The Butterfly Effect

The Butterfly Effect

 

 

It’s only a theory and most serious students of science discount it.

But if someone can give a better explanation of how a hurricane begins, I’d like to hear it.

The theory called The Butterfly Effect states that the first counterclockwise wind that begins the process of becoming a continent-shattering storm such as Katrina begins with something as small as the air moved by the flapping of a butterfly’s wings.

It is hard to imagine something so simple and small developing into something so complex and large. The idea of the faint immeasurable breeze from a butterfly flapping off the west coast of Africa leading to the havoc and destruction of 165 MPH winds is nearly laughable.

 

But something has to start it.

And the start of anything is usually small,

And often unnoticed.

Maybe a hurricane does start with something so small.

 

For the past two weeks I’ve been watching another form of “The Butterfly Effect” taking place. It’s happened in the camp where I work and at the evacuee shelter we call “The City of Hope.” All over our parish and area, a steady stream of cars and trucks have driven in loaded with supplies.

Country people of modest means and fixed incomes have pulled out their billfolds and quietly placed stacks of $100 bills in my hand with the whispered request, “Use it to help these folks who’ve lost everything.” These givers are people I’ve known all of my life—neighbors for whom I know a gift this large will mean sacrifice and doing without in some area of the coming month. But our job as “God’s middlemen” at the camp is to accept these heart-given gifts in a spirit of joy and gratitude and seek to use them wisely to help these new friends who are displaced from their homes.

The multiple beating of these butterfly wings of giving have combined to create a strong hurricane force wind of good deeds. People who want to give, go, and help—

 

Whenever,

Wherever, and

However—

 

Just like the wind off the coast of Africa, these small deeds have ended up touching an area we call New Orleans. Yet it affected much more than just the central city of New Orleans. Whether it was the Westbank, St. Bernard, Slidell, or the bayou Lafourche area, lives and homes were flooded and ripped apart, as Katrina came barreling from the ocean, destroying all in its path.

This subsequent “storm of good works” taking place all over our nation cannot be found on any Doppler radar screen or on The Weather Channel, but it is just as real as any storm of nature. As I write this a month after Katrina, evacuees are in every one of the fifty states. I smile as I think of a St. Bernard fisherman in Alaska or a clerk in Utah trying to understand the rich brogue of an Irish Channel resident.

Yes, this good works storm is steadily, day-by-day, spreading all over our nation. And just as steadily it is moving back toward the New Orleans area.

The Old New Orleans pre-Katrina will never exist again. Much of it was destroyed by the storm. It will never be the same again.

Much of it will be rebuilt due to this “good works storm.” We are seeing great heroes.

Most of these heroes are the quiet sort.

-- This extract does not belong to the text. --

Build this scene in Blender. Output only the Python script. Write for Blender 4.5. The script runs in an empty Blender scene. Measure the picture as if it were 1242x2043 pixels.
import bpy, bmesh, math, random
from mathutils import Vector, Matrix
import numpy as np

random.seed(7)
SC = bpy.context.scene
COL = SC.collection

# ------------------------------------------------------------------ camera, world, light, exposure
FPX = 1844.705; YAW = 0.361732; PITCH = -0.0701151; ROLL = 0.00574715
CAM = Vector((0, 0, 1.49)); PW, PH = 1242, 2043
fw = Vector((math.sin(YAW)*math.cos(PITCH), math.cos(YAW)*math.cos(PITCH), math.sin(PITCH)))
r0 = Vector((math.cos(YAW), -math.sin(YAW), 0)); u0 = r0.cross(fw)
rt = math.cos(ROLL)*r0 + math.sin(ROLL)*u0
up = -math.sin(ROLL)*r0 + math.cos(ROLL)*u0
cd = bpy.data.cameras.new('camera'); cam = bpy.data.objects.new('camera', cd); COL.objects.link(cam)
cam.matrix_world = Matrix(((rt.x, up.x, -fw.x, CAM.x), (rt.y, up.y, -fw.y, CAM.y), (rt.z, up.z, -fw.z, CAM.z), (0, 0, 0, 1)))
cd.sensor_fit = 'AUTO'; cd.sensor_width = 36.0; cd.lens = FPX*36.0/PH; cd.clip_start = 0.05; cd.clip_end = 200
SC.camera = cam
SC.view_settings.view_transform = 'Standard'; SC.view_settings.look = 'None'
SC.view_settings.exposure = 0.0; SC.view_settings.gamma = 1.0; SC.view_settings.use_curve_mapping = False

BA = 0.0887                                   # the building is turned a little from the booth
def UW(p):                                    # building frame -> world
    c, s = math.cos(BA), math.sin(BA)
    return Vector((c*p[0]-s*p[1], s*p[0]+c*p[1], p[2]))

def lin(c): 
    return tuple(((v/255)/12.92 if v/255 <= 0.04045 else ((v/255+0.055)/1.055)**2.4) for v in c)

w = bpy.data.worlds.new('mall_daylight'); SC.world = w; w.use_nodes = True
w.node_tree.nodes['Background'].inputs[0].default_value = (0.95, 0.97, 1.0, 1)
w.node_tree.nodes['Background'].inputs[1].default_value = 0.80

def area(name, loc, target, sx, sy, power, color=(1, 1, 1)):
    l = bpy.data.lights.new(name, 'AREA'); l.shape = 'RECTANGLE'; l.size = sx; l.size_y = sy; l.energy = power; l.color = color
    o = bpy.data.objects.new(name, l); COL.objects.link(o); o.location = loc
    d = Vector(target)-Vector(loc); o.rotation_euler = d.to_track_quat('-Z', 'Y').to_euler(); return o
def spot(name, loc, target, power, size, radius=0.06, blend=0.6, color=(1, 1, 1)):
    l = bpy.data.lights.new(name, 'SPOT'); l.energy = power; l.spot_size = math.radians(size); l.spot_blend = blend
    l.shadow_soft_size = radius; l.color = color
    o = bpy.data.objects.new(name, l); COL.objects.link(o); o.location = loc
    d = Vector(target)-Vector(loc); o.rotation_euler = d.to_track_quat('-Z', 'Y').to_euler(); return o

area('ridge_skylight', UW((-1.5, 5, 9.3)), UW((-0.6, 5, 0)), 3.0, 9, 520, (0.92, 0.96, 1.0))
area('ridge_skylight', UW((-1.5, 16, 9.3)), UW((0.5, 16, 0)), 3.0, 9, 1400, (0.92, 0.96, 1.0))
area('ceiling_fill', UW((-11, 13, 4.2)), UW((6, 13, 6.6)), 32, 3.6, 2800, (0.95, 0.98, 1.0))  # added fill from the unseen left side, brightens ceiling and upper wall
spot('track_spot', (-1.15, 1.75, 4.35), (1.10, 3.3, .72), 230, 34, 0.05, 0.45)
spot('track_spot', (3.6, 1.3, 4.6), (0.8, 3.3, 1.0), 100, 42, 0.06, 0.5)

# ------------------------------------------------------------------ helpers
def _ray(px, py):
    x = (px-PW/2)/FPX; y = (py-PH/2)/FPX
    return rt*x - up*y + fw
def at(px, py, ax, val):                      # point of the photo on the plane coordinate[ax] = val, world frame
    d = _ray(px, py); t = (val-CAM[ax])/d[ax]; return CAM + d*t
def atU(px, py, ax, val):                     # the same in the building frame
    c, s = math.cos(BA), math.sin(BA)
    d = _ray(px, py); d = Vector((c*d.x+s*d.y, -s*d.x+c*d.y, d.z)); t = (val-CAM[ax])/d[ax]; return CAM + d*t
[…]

You won’t see them on the evening news screaming into a TV camera. They are just solid blue-collar working folks who’ve toiled hard all of their lives.

They’ve overcome hardships… poverty, lack of education, prejudice, barriers of language, race, culture, and color. With God’s help they will overcome this hurdle.

One of the New Orleans evacuees came up to me and commented, “What this camp has done for us is beyond words. You’ve opened your heart as well as your doors.” He continued with a troubled self-indictment, “If the roles were reversed, I don’t think our city would have opened its arms to you in the same way.”

But I want to disagree with his statement. Pre-Katrina he was probably right. But the new New Orleans will be different. It will be greatly populated by those who know how it is to lose everything. They will be able to empathize with others who’ve suffered great loss.

Last Friday I sat in a meeting with the leaders of our evacuees. We jokingly call this group “The Dry Creek Town Council.” I asked each group leader to bring us up to date on their plans for the days ahead. Some shared plans to move to a new location for a fresh start. Most expressed confusion as they continued to seek what God wants for their family or church.

David Rodriquez, pastor of the Horeb Hispanic Baptist Mission spoke quietly but confidently, “We feel that we should go back home and help re-build New Orleans.” There was an emotional feeling in the room that I cannot describe on paper. Eyes were full of tears as heads nodded and affirming comments were made.

I could see this 150-member congregation, made up of both lifetime Americans and new Americans from Honduras, staking a claim on the Westbank area and spreading out all over greater New Orleans—these good people who’ve become my family in the last month; these hard workers who ask for nothing more than opportunity.

All of a sudden I feel real excited about the “New New Orleans.” Can 150 people change a city for good? Well, if a butterfly’s wings can create a hurricane, I guess nothing small is impossible.

Especially, nothing is impossible when God is behind it.